──────── INFORMATION SHOWN ────────

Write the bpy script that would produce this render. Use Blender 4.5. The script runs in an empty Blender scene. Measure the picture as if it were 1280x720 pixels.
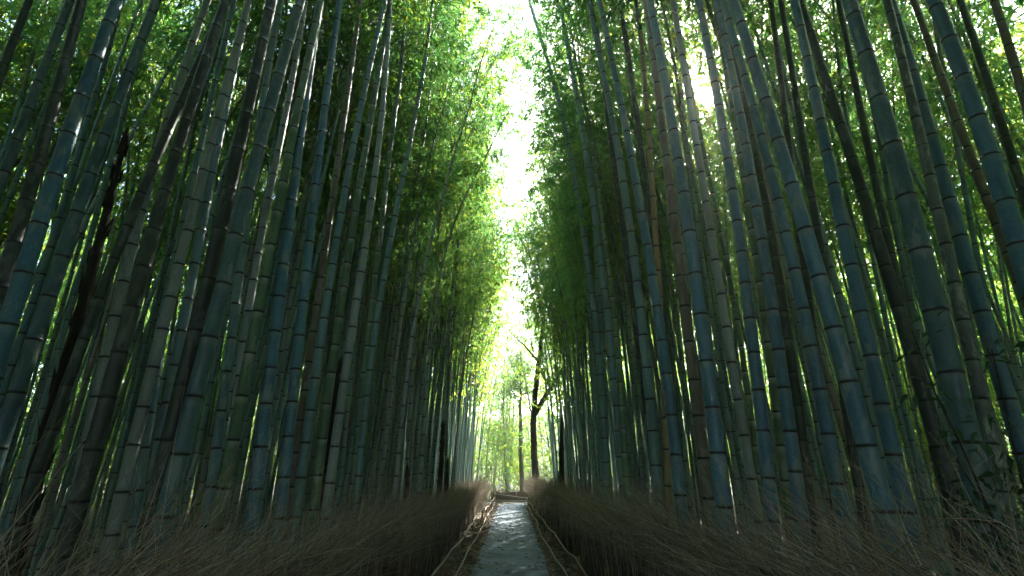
import bpy, math, random
import numpy as np
from mathutils import Vector, Matrix

random.seed(11); rng = np.random.default_rng(11)
scene = bpy.context.scene
col = scene.collection
HAZE = .0015
H = 1.8; PITCH = math.radians(20.1); F = 618.0
CT, ST = math.cos(PITCH), math.sin(PITCH)
SUN_AZ = math.radians(25.9); SUN_EL = math.radians(38.3)
SUNV = np.array([math.sin(SUN_AZ)*math.cos(SUN_EL), math.cos(SUN_AZ)*math.cos(SUN_EL), math.sin(SUN_EL)])

# ------------------------------------------------------------------ helpers
def ray(px, py):
    v = (360-py)/F
    return np.array([(px-640)/F, CT - v*ST, ST + v*CT])
def at(px, py, d):
    r = ray(px, py); t = d/r[1]
    return np.array([r[0]*t, d, H + r[2]*t])

def link(o, parent=None):
    col.objects.link(o)
    if parent is not None: o.parent = parent
    return o
def tag(o, label=None, cat=None, group=None, kind=None):
    if label: o['label'] = label
    if cat: o['category'] = cat
    if group: o['group'] = group
    if kind: o['kind'] = kind
    return o
def empty(name, loc=(0, 0, 0)):
    o = bpy.data.objects.new(name, None); o.location = loc; o.empty_display_size = .2
    return link(o)

def np_mesh(name, V, Q, mats, midx=None, attrs=None, smooth=True):
    """V (n,3), Q list of arrays of quads (m,4) ; attrs dict name -> per-vertex floats"""
    me = bpy.data.meshes.new(name)
    V = np.asarray(V, dtype=np.float32); Q = np.asarray(Q, dtype=np.int32)
    me.vertices.add(len(V)); me.vertices.foreach_set('co', V.ravel())
    me.loops.add(Q.size); me.loops.foreach_set('vertex_index', Q.ravel())
    me.polygons.add(len(Q))
    me.polygons.foreach_set('loop_start', np.arange(0, Q.size, 4, dtype=np.int32))
    if midx is not None: me.polygons.foreach_set('material_index', np.asarray(midx, dtype=np.int32))
    me.polygons.foreach_set('use_smooth', np.full(len(Q), smooth, dtype=bool) if np.isscalar(smooth) else np.asarray(smooth, dtype=bool))
    for m in mats: me.materials.append(m)
    for k, a in (attrs or {}).items():
        at_ = me.attributes.new(k, 'FLOAT', 'POINT'); at_.data.foreach_set('value', np.asarray(a, dtype=np.float32))
    me.update(calc_edges=True)
    return me

def tube_np(P, R, n, cap=True):
    """tube along points P (k,3) with radii R (k,) -> V, Q (quads)"""
    P = np.asarray(P, float); R = np.asarray(R, float); k = len(P)
    T = np.gradient(P, axis=0); T /= np.linalg.norm(T, axis=1)[:, None] + 1e-12
    ref = np.array([0, 1, 0.]) if abs(T[:, 1].mean()) < .8 else np.array([1, 0, 0.])
    A = np.cross(T, ref); A /= np.linalg.norm(A, axis=1)[:, None] + 1e-12
    B = np.cross(T, A)
    th = np.arange(n)*2*math.pi/n
    V = P[:, None, :] + R[:, None, None]*(np.cos(th)[None, :, None]*A[:, None, :] + np.sin(th)[None, :, None]*B[:, None, :])
    V = V.reshape(-1, 3)
    i = np.arange(k-1)[:, None]*n; j = np.arange(n)[None, :]; jn = (j+1) % n
    Q = np.stack([i+j, i+jn, i+n+jn, i+n+j], -1).reshape(-1, 4)
    return V, Q

class MB:
    def __init__(s): s.V = []; s.Q = []; s.M = []; s.S = []; s.A = {}; s.n = 0
    def add(s, V, Q, m=0, smooth=True, **attrs):
        V = np.asarray(V, float); Q = np.asarray(Q)
        s.V.append(V); s.Q.append(Q+s.n); s.M.append(np.full(len(Q), m)); s.S.append(np.full(len(Q), smooth))
        for k, a in attrs.items():
            s.A.setdefault(k, []).append(np.broadcast_to(np.asarray(a, float), (len(V),)))
        s.n += len(V)
    def tube(s, P, R, n=8, m=0, **a):
        V, Q = tube_np(P, R, n); s.add(V, Q, m, **a)
    def box(s, c, d, m=0, **a):
        c = np.asarray(c, float); d = np.asarray(d, float)/2
        V = np.array([[x, y, z] for x in (-1, 1) for y in (-1, 1) for z in (-1, 1)])*d + c
        s.add(V, np.array([[0,1,3,2],[4,6,7,5],[0,4,5,1],[2,3,7,6],[0,2,6,4],[1,5,7,3]]), m, False, **a)
    def mesh(s, name, mats):
        return np_mesh(name, np.concatenate(s.V), np.concatenate(s.Q), mats, np.concatenate(s.M),
                       {k: np.concatenate(a) for k, a in s.A.items()}, np.concatenate(s.S))
    def build(s, name, mats, parent=None):
        return link(bpy.data.objects.new(name, s.mesh(name, mats)), parent)

# ------------------------------------------------------------------ materials
def newmat(name):
    m = bpy.data.materials.new(name); m.use_nodes = True
    nt = m.node_tree; nt.nodes.clear()
    return m, nt, nt.nodes, nt.links
def node(nt, typ, **kw):
    n = nt.nodes.new(typ)
    for k, v in kw.items():
        if k in n.inputs: n.inputs[k].default_value = v
        else: setattr(n, k, v)
    return n
def ramp(nt, stops, fac=None, interp='LINEAR'):
    r = nt.nodes.new('ShaderNodeValToRGB'); r.color_ramp.interpolation = interp
    el = r.color_ramp.elements
    while len(el) < len(stops): el.new(.5)
    for e, (p, c) in zip(el, stops):
        e.position = p; e.color = (*c, 1) if len(c) == 3 else c
    if fac is not None: nt.links.new(fac, r.inputs[0])
    return r
def mixc(nt, fac, a, b, mode='MIX'):
    m = nt.nodes.new('ShaderNodeMix'); m.data_type = 'RGBA'; m.blend_type = mode
    for sock, v in ((m.inputs[0], fac), (m.inputs[6], a), (m.inputs[7], b)):
        if isinstance(v, (int, float)): sock.default_value = v
        elif isinstance(v, tuple): sock.default_value = (*v, 1) if len(v) == 3 else v
        else: nt.links.new(v, sock)
    return m.outputs[2]

def culm_mat(name, stops, patch=(.30, .33, .31), patch_amt=.5, per='object', rough=.36, dark=(.010, .010, .009), bloom=(.30, .34, .32), bamt=.34):
    m, nt, N, L = newmat(name)
    out = node(nt, 'ShaderNodeOutputMaterial'); b = node(nt, 'ShaderNodeBsdfPrincipled')
    if per == 'object': rnd = node(nt, 'ShaderNodeObjectInfo').outputs['Random']
    else: rnd = node(nt, 'ShaderNodeAttribute', attribute_name='var').outputs['Fac']
    base = ramp(nt, stops, rnd).outputs[0]
    tc = node(nt, 'ShaderNodeTexCoord')
    mp = node(nt, 'ShaderNodeMapping'); mp.inputs['Scale'].default_value = (1, 1, .35)
    L.new(tc.outputs['Object'], mp.inputs[0])
    n1 = node(nt, 'ShaderNodeTexNoise', Scale=9.0, Detail=6.0, Roughness=.65); L.new(mp.outputs[0], n1.inputs['Vector'])
    n2 = node(nt, 'ShaderNodeTexNoise', Scale=60.0, Detail=4.0, Roughness=.7); L.new(tc.outputs['Object'], n2.inputs['Vector'])
    n3 = node(nt, 'ShaderNodeTexNoise', Scale=1.7, Detail=3.0); L.new(mp.outputs[0], n3.inputs['Vector'])
    big = ramp(nt, [(.35, (.72, .72, .72)), (.65, (1.18, 1.18, 1.18))], n3.outputs[0]).outputs[0]
    c = mixc(nt, 1.0, base, big, 'MULTIPLY')
    fine = ramp(nt, [(.3, (.75, .75, .75)), (.7, (1.2, 1.2, 1.2))], n2.outputs[0]).outputs[0]
    c = mixc(nt, 1.0, c, fine, 'MULTIPLY')
    pm = ramp(nt, [(.54, (0, 0, 0)), (.60, (patch_amt,)*3)], n1.outputs[0]).outputs[0]
    c = mixc(nt, pm, c, patch)
    dm = ramp(nt, [(.36, (.55,)*3), (.42, (0, 0, 0))], n1.outputs[0]).outputs[0]
    c = mixc(nt, dm, c, mixc(nt, .5, c, (.03, .035, .03)))
    bl = node(nt, 'ShaderNodeAttribute', attribute_name='bloom').outputs['Fac']
    blm = node(nt, 'ShaderNodeMath', operation='MULTIPLY'); L.new(bl, blm.inputs[0]); blm.inputs[1].default_value = bamt
    c = mixc(nt, blm.outputs[0], c, bloom)
    nd = node(nt, 'ShaderNodeAttribute', attribute_name='nodal').outputs['Fac']
    c = mixc(nt, nd, c, dark)
    L.new(c, b.inputs['Base Color'])
    rr = ramp(nt, [(.3, (rough-.1,)*3), (.7, (rough+.18,)*3)], n2.outputs[0]).outputs[0]
    L.new(rr, b.inputs['Roughness'])
    bp = node(nt, 'ShaderNodeBump', Strength=.25, Distance=.004); L.new(n2.outputs[0], bp.inputs['Height'])
    L.new(bp.outputs[0], b.inputs['Normal'])
    L.new(b.outputs[0], out.inputs[0])
    return m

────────

STATED TASK. Starting with the first line of the data above and ending with the line containing "from mathutils import Vector, Matrix", please restate every line exactly, leaving images out.

SOLUTION TO THE EXERCISE.
Write the bpy script that would produce this render. Use Blender 4.5. The script runs in an empty Blender scene. Measure the picture as if it were 1280x720 pixels.
import bpy, math, random
import numpy as np
from mathutils import Vector, Matrix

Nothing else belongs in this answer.